## To do
Narrow the data below down to the lines containing "part".

======

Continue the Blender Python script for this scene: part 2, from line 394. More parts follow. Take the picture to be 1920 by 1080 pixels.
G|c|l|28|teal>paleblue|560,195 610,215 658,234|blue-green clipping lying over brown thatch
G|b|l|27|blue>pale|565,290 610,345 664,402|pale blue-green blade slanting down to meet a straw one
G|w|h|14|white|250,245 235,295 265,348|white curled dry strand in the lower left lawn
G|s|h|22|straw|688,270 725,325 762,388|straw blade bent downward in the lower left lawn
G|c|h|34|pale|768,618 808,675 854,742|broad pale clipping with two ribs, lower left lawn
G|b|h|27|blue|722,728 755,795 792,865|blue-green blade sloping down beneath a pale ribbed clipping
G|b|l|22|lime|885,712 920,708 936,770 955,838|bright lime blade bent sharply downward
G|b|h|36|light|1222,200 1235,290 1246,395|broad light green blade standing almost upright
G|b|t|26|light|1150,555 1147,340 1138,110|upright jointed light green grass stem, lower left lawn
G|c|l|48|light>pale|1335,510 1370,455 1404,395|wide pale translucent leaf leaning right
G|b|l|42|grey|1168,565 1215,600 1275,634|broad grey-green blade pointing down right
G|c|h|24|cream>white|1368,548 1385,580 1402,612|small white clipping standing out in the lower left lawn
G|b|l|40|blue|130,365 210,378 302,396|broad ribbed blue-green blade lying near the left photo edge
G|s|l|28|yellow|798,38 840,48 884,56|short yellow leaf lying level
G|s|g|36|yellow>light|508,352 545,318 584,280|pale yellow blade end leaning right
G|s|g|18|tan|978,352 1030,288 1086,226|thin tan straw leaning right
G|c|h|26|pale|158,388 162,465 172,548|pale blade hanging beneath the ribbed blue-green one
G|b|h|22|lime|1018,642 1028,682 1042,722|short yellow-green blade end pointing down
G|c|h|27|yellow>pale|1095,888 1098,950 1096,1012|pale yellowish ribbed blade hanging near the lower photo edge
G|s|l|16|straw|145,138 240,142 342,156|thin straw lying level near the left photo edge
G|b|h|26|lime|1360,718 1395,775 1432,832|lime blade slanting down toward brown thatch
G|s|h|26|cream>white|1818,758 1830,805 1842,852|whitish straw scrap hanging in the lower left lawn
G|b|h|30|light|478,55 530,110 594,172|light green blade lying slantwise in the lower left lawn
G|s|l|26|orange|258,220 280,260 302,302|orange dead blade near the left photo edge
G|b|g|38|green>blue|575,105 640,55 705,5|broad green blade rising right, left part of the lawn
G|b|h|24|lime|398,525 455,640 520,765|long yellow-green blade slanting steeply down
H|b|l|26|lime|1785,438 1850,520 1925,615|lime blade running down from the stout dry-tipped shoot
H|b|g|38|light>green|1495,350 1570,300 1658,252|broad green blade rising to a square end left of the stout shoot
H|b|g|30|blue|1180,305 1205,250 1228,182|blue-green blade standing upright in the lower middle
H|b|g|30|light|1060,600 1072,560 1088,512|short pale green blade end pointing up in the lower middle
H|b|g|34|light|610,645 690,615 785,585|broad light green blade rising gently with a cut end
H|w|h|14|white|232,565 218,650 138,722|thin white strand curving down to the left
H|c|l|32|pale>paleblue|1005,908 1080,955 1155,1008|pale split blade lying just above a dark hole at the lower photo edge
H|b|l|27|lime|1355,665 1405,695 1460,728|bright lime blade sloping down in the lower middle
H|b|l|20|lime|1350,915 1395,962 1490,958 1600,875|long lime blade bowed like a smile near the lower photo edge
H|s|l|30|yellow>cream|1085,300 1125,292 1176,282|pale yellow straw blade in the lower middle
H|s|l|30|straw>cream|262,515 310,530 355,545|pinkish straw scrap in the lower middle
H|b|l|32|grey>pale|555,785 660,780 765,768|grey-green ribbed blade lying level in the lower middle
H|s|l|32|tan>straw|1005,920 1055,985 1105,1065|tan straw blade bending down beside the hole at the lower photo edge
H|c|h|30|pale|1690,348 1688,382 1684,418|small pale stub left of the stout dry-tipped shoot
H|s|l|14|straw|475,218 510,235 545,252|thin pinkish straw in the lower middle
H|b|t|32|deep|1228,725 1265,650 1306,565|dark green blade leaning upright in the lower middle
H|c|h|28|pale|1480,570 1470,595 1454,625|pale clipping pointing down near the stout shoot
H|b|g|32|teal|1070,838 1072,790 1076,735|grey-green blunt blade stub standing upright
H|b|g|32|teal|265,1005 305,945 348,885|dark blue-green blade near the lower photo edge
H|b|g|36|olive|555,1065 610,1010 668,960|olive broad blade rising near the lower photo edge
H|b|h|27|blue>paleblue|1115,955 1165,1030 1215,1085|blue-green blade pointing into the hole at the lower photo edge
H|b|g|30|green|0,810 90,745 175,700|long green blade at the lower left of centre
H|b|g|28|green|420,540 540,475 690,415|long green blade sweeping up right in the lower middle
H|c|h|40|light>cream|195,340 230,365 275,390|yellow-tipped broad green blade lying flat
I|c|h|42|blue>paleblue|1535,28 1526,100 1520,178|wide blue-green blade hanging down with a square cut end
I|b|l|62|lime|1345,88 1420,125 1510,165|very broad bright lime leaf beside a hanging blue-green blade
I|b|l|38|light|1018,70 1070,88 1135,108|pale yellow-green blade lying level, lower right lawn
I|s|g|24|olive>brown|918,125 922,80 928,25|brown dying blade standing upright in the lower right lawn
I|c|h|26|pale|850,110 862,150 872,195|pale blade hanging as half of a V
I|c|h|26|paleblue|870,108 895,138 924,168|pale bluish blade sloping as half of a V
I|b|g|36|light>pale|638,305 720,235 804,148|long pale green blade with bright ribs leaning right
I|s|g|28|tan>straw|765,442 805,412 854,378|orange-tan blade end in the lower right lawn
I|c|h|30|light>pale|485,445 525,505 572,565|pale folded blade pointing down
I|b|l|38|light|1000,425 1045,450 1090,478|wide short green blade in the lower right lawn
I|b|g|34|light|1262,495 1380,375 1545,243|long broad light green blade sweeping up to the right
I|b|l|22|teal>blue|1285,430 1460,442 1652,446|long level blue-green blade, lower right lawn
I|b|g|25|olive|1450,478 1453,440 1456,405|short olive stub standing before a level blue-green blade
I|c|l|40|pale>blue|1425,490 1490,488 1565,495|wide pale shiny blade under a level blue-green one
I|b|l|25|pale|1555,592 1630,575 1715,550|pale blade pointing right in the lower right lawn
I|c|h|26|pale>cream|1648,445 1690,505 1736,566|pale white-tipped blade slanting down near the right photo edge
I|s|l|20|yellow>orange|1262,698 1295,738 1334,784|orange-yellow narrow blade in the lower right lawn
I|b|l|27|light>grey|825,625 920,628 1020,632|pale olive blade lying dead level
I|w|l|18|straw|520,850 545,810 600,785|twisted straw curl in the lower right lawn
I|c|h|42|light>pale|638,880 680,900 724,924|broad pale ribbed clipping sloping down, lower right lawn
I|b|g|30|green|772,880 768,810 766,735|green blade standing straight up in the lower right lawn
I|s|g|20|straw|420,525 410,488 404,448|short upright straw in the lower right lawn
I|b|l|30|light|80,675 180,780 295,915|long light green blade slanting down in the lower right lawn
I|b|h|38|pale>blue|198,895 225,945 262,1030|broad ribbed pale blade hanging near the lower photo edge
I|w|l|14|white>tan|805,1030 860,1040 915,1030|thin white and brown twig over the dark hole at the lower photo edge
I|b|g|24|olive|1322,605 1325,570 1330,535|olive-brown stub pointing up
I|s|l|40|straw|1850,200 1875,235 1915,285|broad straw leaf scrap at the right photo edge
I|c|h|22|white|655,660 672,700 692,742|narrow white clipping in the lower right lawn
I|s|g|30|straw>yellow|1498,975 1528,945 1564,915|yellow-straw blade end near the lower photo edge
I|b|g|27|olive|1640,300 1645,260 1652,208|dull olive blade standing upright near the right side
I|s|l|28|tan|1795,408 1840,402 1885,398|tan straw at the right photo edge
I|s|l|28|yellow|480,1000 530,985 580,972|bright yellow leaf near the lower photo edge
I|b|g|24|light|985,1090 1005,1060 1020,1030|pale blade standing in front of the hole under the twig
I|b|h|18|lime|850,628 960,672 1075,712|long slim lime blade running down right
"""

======

## Solved problem
Continue the Blender Python script for this scene: part 2, from line 394. More parts follow. Take the picture to be 1920 by 1080 pixels.
G|b|g|38|green>blue|575,105 640,55 705,5|broad green blade rising right, left part of the lawn